Sunday, October 23, 2011

what remains abidingly

The French enjoy wordplay, I said to M. -- is my impression -- and I was considering French overall, but French is huge, and my mind, putting itself through a swift process of summarisation (concentrate on a flower, advises Ruskin, when the Alps get overwhelming), whittled the idea down to one sentence, or the impression of sentence -- specifically, a part of Jacques Derrida's Demeure, a speech that came with sentences that were so difficult for the translator* that she wrote out her translation and then added the French words as well, so that we could see what Derrida had been trying to do, for example: "I will attempt to speak of this necessary but impossible abidance [demeurance] of the abode [demeure]. How can one decide what remains abidingly [à demeure]?"

(Which is not only a record of Derrida but also a record of the translator's battle as she stands on that crossing between one language and another, a lone Horatius not defending her narrow bridge but struggling to let the invading army across.)

Each new chosen word is like a mirror, tilted slightly back at the one before it, picking up part of its reflection, but reflecting a landscape of its own as well; it comments on the last one and advances it, or -- in other words, a pun.

But behind that impression of Demeure I felt a cloud of other French words pressing forward, Georges Perec, Raymond Roussel, the film Ridicule in which aristocrats hang themselves from ornamental garden trees because the language-games of Versailles are beyond them -- I couldn't think of an example in English, I couldn't even think of a pun (used seriously, I mean, in the public arena -- a pun in public -- not a pun of my own but a quotation, an example of someone else's pun). I tried but nothing would come into my head.

Days later on Sunday evening I was at a basketball scrimmage for the UNLV basketball team. This scrimmage, in which the team splits in half and plays a reduced version of a full game, is an annual tradition, said the journalists later, writing about it, but I went because it was free and I hadn't seen basketball played live before. The new-season's team had already introduced itself to the fans on Friday evening at an event on Fremont Street, bringing along cheerleaders, the new coach, and a set of fireworks. "Friday night was all about the hoopla," said the coach on Sunday before the scrimmage started, "tonight is all about the hoops." So there was my English-language word game, and I was thunderbolted, I was very excited: radiance, radiance, it existed.

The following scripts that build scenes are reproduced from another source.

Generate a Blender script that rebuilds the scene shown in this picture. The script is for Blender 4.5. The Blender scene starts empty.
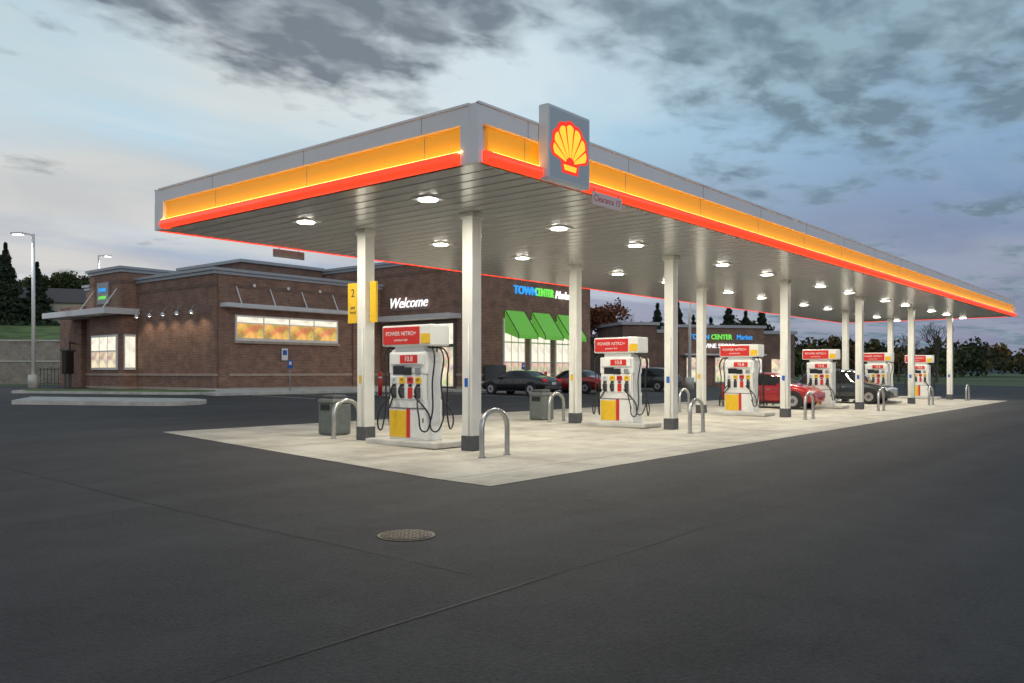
import bpy, bmesh, math, random
import numpy as np
from mathutils import Vector, Matrix
random.seed(7); rng=np.random.default_rng(7)
S=bpy.context.scene
S.view_settings.view_transform='Standard'
try: S.view_settings.look='None'
except Exception: pass
S.view_settings.exposure=0
R=math.radians
FX,FY=0.771,0.637      # heading of the view in site coordinates
def C(lat,d): return (FY*lat+FX*d, -FX*lat+FY*d)
def gz(Y): return 0.015*min(max(Y-9.0,0.0),36.0)

# ------------------------------------------------------------ materials
def newmat(name):
    m=bpy.data.materials.new(name); m.use_nodes=True
    nt=m.node_tree; b=nt.nodes['Principled BSDF']; return m,nt,b
def nosample(m):
    try: m.cycles.emission_sampling='NONE'
    except Exception: pass
    return m
def mat(name,col,rough=0.6,metal=0.0,emis=None,es=0.0,noise=0.0,nscale=8.0,bump=0.0,coat=0.0):
    m,nt,b=newmat(name)
    b.inputs['Base Color'].default_value=(*col,1); b.inputs['Roughness'].default_value=rough
    b.inputs['Metallic'].default_value=metal
    if coat: b.inputs['Coat Weight'].default_value=coat; b.inputs['Coat Roughness'].default_value=0.05
    if emis: 
        b.inputs['Emission Color'].default_value=(*emis,1); b.inputs['Emission Strength'].default_value=es
        nosample(m)
    if noise>0 or bump>0:
        tc=nt.nodes.new('ShaderNodeTexCoord'); n=nt.nodes.new('ShaderNodeTexNoise')
        n.inputs['Scale'].default_value=nscale; n.inputs['Detail'].default_value=3
        nt.links.new(tc.outputs['Object'],n.inputs['Vector'])
        if noise>0:
            r=nt.nodes.new('ShaderNodeValToRGB')
            r.color_ramp.elements[0].position=0.3; r.color_ramp.elements[1].position=0.7
            r.color_ramp.elements[0].color=(*[c*(1-noise) for c in col],1)
            r.color_ramp.elements[1].color=(*[min(1,c*(1+noise)) for c in col],1)
            nt.links.new(n.outputs['Fac'],r.inputs['Fac']); nt.links.new(r.outputs['Color'],b.inputs['Base Color'])
        if bump>0:
            bp=nt.nodes.new('ShaderNodeBump'); bp.inputs['Strength'].default_value=bump
            nt.links.new(n.outputs['Fac'],bp.inputs['Height']); nt.links.new(bp.outputs['Normal'],b.inputs['Normal'])
    return m
def emat(name,col,st):
    return mat(name,col,0.5,0,col,st)

def asphalt():
    m,nt,b=newmat('asphalt'); N=nt.nodes.new; L=nt.links.new
    tc=N('ShaderNodeTexCoord')
    n1=N('ShaderNodeTexNoise'); n1.inputs['Scale'].default_value=0.16; n1.inputs['Detail'].default_value=4; n1.inputs['Roughness'].default_value=0.6
    n2=N('ShaderNodeTexNoise'); n2.inputs['Scale'].default_value=30; n2.inputs['Detail'].default_value=3; n2.inputs['Roughness'].default_value=0.95
    n3=N('ShaderNodeTexNoise'); n3.inputs['Scale'].default_value=1.6; n3.inputs['Detail'].default_value=5; n3.inputs['Roughness'].default_value=0.78
    mp=N('ShaderNodeMapping'); mp.inputs['Rotation'].default_value=(0,0,R(-38)); mp.inputs['Scale'].default_value=(0.05,0.75,1)
    n4=N('ShaderNodeTexNoise'); n4.inputs['Scale'].default_value=1.0; n4.inputs['Detail'].default_value=4; n4.inputs['Distortion'].default_value=0.7
    for n in (n1,n2,n3): L(tc.outputs['Object'],n.inputs['Vector'])
    L(tc.outputs['Object'],mp.inputs['Vector']); L(mp.outputs['Vector'],n4.inputs['Vector'])
    def mul(a,bv):
        x=N('ShaderNodeMath'); x.operation='MULTIPLY'; L(a,x.inputs[0]); x.inputs[1].default_value=bv; return x.outputs[0]
    def add(a,c):
        x=N('ShaderNodeMath'); x.operation='ADD'; L(a,x.inputs[0]); L(c,x.inputs[1]); return x.outputs[0]
    s=add(add(mul(n1.outputs['Fac'],0.34),mul(n2.outputs['Fac'],0.78)),add(mul(n3.outputs['Fac'],0.40),mul(n4.outputs['Fac'],0.40)))
    # s averages 0.96
    r=N('ShaderNodeValToRGB'); r.color_ramp.elements[0].position=0.34; r.color_ramp.elements[1].position=0.64
    r.color_ramp.elements[0].color=(0.014,0.014,0.015,1); r.color_ramp.elements[1].color=(0.100,0.097,0.098,1)
    L(mul(s,0.52),r.inputs['Fac']); L(r.outputs['Color'],b.inputs['Base Color'])
    b.inputs['Roughness'].default_value=0.66; b.inputs['Specular IOR Level'].default_value=0.3
    bp=N('ShaderNodeBump'); bp.inputs['Strength'].default_value=1.0; bp.inputs['Distance'].default_value=0.03
    L(n2.outputs['Fac'],bp.inputs['Height']); L(bp.outputs['Normal'],b.inputs['Normal'])
    return m
def concrete():
    m,nt,b=newmat('pad_concrete'); N=nt.nodes.new; L=nt.links.new
    tc=N('ShaderNodeTexCoord')
    br=N('ShaderNodeTexBrick'); br.offset=0.0
    br.inputs['Scale'].default_value=1.0; br.inputs['Brick Width'].default_value=4.0; br.inputs['Row Height'].default_value=2.9
    br.inputs['Mortar Size'].default_value=0.018; br.inputs['Mortar Smooth'].default_value=0.3
    br.inputs['Color1'].default_value=(0.53,0.505,0.44,1); br.inputs['Color2'].default_value=(0.59,0.565,0.49,1); br.inputs['Mortar'].default_value=(0.22,0.20,0.17,1)
    L(tc.outputs['Object'],br.inputs['Vector'])
    n=N('ShaderNodeTexNoise'); n.inputs['Scale'].default_value=0.7; n.inputs['Detail'].default_value=7; n.inputs['Roughness'].default_value=0.7
    L(tc.outputs['Object'],n.inputs['Vector'])
    r=N('ShaderNodeValToRGB'); r.color_ramp.elements[0].position=0.32; r.color_ramp.elements[1].position=0.6
    r.color_ramp.elements[0].color=(0.58,0.56,0.53,1); r.color_ramp.elements[1].color=(1,1,1,1)
    L(n.outputs['Fac'],r.inputs['Fac'])
    mx=N('ShaderNodeMix'); mx.data_type='RGBA'; mx.blend_type='MULTIPLY'; mx.inputs['Factor'].default_value=1
    L(br.outputs['Color'],mx.inputs['A']); L(r.outputs['Color'],mx.inputs['B']); L(mx.outputs['Result'],b.inputs['Base Color'])
    b.inputs['Roughness'].default_value=0.7
    return m
def brickm(name='brick',c1=(0.30,0.165,0.115),c2=(0.20,0.105,0.08),mo=(0.30,0.25,0.21)):
    m,nt,b=newmat(name); N=nt.nodes.new; L=nt.links.new
    tc=N('ShaderNodeTexCoord'); sp=N('ShaderNodeSeparateXYZ'); L(tc.outputs['Object'],sp.inputs[0])
    a=N('ShaderNodeMath'); a.operation='ADD'; L(sp.outputs[0],a.inputs[0]); L(sp.outputs[1],a.inputs[1])
    cb=N('ShaderNodeCombineXYZ'); L(a.outputs[0],cb.inputs[0]); L(sp.outputs[2],cb.inputs[1])
    br=N('ShaderNodeTexBrick'); br.inputs['Scale'].default_value=1.0
    br.inputs['Brick Width'].default_value=0.3; br.inputs['Row Height'].default_value=0.1; br.inputs['Mortar Size'].default_value=0.01
    br.inputs['Color1'].default_value=(*c1,1); br.inputs['Color2'].default_value=(*c2,1); br.inputs['Mortar'].default_value=(*mo,1)
    L(cb.outputs[0],br.inputs['Vector'])
    n=N('ShaderNodeTexNoise'); n.inputs['Scale'].default_value=1.3; n.inputs['Detail'].default_value=4; L(cb.outputs[0],n.inputs['Vector'])
    r=N('ShaderNodeValToRGB'); r.color_ramp.elements[0].position=0.3; r.color_ramp.elements[1].position=0.7
    r.color_ramp.elements[0].color=(0.75,0.75,0.75,1); r.color_ramp.elements[1].color=(1.15,1.12,1.1,1)
    L(n.outputs['Fac'],r.inputs['Fac'])
    mx=N('ShaderNodeMix'); mx.data_type='RGBA'; mx.blend_type='MULTIPLY'; mx.inputs['Factor'].default_value=1
    L(br.outputs['Color'],mx.inputs['A']); L(r.outputs['Color'],mx.inputs['B']); L(mx.outputs['Result'],b.inputs['Base Color'])
    b.inputs['Roughness'].default_value=0.85
    return m
def shopm(name,base,st,bw=0.22,rh=0.42,light=0.5,sat=0.7,soft=.35):
    m,nt,b=newmat(name); N=nt.nodes.new; L=nt.links.new
    tc=N('ShaderNodeTexCoord'); sp=N('ShaderNodeSeparateXYZ'); L(tc.outputs['Object'],sp.inputs[0])
    a=N('ShaderNodeMath'); a.operation='ADD'; L(sp.outputs[0],a.inputs[0]); L(sp.outputs[1],a.inputs[1])
    cb=N('ShaderNodeCombineXYZ'); L(a.outputs[0],cb.inputs[0]); L(sp.outputs[2],cb.inputs[1])
    mp=N('ShaderNodeMapping'); mp.inputs['Scale'].default_value=(1/bw,1/rh,1); L(cb.outputs[0],mp.inputs['Vector'])
    v=N('ShaderNodeTexVoronoi'); v.inputs['Scale'].default_value=1.0; v.inputs['Randomness'].default_value=.9; L(mp.outputs['Vector'],v.inputs['Vector'])
    hs=N('ShaderNodeHueSaturation'); hs.inputs['Saturation'].default_value=sat; hs.inputs['Value'].default_value=.8; L(v.outputs['Color'],hs.inputs['Color'])
    n=N('ShaderNodeTexNoise'); n.inputs['Scale'].default_value=1.3; n.inputs['Detail'].default_value=4; L(cb.outputs[0],n.inputs['Vector'])
    r=N('ShaderNodeValToRGB'); r.color_ramp.elements[0].position=light-.12; r.color_ramp.elements[1].position=light+.10
    r.color_ramp.elements[0].color=(soft,soft,soft,1)
    L(n.outputs['Fac'],r.inputs['Fac'])
    mx=N('ShaderNodeMix'); mx.data_type='RGBA'; mx.inputs['B'].default_value=(1,1,1,1); L(hs.outputs['Color'],mx.inputs['A']); L(r.outputs['Color'],mx.inputs['Factor'])
    m2=N('ShaderNodeMix'); m2.data_type='RGBA'; m2.blend_type='MULTIPLY'; m2.inputs['Factor'].default_value=1; m2.inputs['B'].default_value=(*base,1)
    L(mx.outputs['Result'],m2.inputs['A'])
    L(m2.outputs['Result'],b.inputs['Emission Color']); b.inputs['Emission Strength'].default_value=st
    b.inputs['Base Color'].default_value=(0.03,0.03,0.03,1); b.inputs['Roughness'].default_value=0.08
    return nosample(m)

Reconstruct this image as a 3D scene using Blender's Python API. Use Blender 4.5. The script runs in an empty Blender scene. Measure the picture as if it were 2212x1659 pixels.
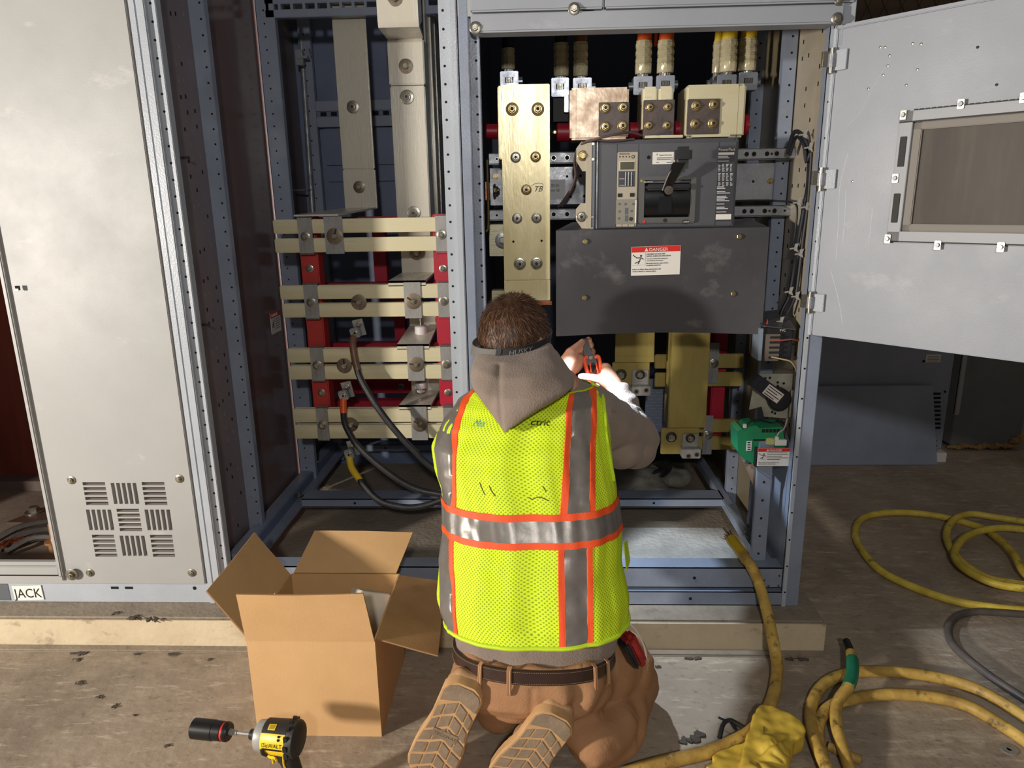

In a very small way the conversation had primed me to pay attention, as Ruskin, writing about landscape artists, wants them to understand the anatomy of a tree, and learn to see it, otherwise he is afraid that they will be distracted by the superficial and obvious details on top, "the bark and moss of the trunk." Instead the artist should perceive "the swell and fall and change of all the mass," which is ruled by the "leading lines" of the hidden woodgrain. "[A]s an artist increases in awareness of perception, the facts which become outward and apparent to him are those which bear upon the growth or make of the thing." The "make" here was wordplay. So if I had not been watching for the skeleton or wordplay spirit-dwelling of those words, they would have flown past me meaning almost nothing, glib slogan, cheap phrase, but, hearing them acutely, I noticed how interested he sounded, as if he were not simply a man who was remembering easy lines, but a man who enjoyed being there, and was relishing his basketball, or I might have only imagined that upwards excited smiling inflection in his voice, because I was pleased too; I had received a present, and everything at that moment (which had collected like a concentrated globe) was waiting for the opportunity to mean more than it seemed.

* Elizabeth Rottenberg.

Ruskin's tree comes from Modern Painters. The new coach's name is David Rice and the team is so rapt with hm that they've made a teaser trailer. "Everybody pulls for DAVID. Nobody ROOTS for Goliath. But there was once a time. When this DAVID. Was Goliath." He used to be a stunning player, they mean. Now he is a coach. Another teaser.

David Bellos, Perec's translator, had a good article in the Wall Street Journal earlier this month.

In Chapter 51 of Perec's masterpiece, "Life A User's Manual" (1978), the character Valène imagines a painting of the apartment house in which he lives with its façade removed, showing all its street-side rooms with their contents and the characters who lived there. The project is laid out as an inventory of items numbered from 1 through 179, and each "item" is a summary of a story told elsewhere in Perec's 99-chapter novel.

I was translating the novel, so I had to locate the stories to which the lines referred. But in doing so I noticed (thanks to some prompting) that each line of the inventory was exactly the same length. Exactly 60 keystrokes.

On top of that, the inventory is separated into three blocks, two of them consisting of 60 lines and the last one of just 59. The "great compendium," as Perec called it, thus consists of three squares, the last one slightly defective.